Maybe you need to work at living the restored life God has given you in Christ. Reconnect your desire to the reality of God’s purposes.

Perhaps you need to foster and nurture desire in your marriage, actively loving your spouse, purposefully and deliberately matching your desire with your relationship. Maybe you need to ask for help in this area.

On the other hand, maybe you need to stop using your desire in disconnected ways that harm relationships, and seek to help those you have hurt.

Maybe you just need to be thankful for what God has given you.

Or perhaps you are someone who cannot realize this ideal in your life, because of singleness, or divorce, or sickness, either temporary or permanent. If that’s you, remember that the Song of Songs is a song about this world, and this creation, which is still incomplete and marred by sin. Ultimately what matters is a relationship with Jesus Christ, and that will bring true peace, no matter what your circumstances.
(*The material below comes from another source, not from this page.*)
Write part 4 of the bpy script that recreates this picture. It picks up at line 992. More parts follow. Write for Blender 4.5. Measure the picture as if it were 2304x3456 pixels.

Ephesians 5 speaks to everybody, no matter what their situation, when it says,

25 Husbands, love your wives, just as Christ loved the church and gave himself up for her  26 to make her holy, cleansing her by the washing with water through the word,  27 and to present her to himself as a radiant church, without stain or wrinkle or any other blemish, but holy and blameless.

If you belong to Christ, then you have true, everlasting peace, connection and fulfilment; and commitment from the one who will never let you down.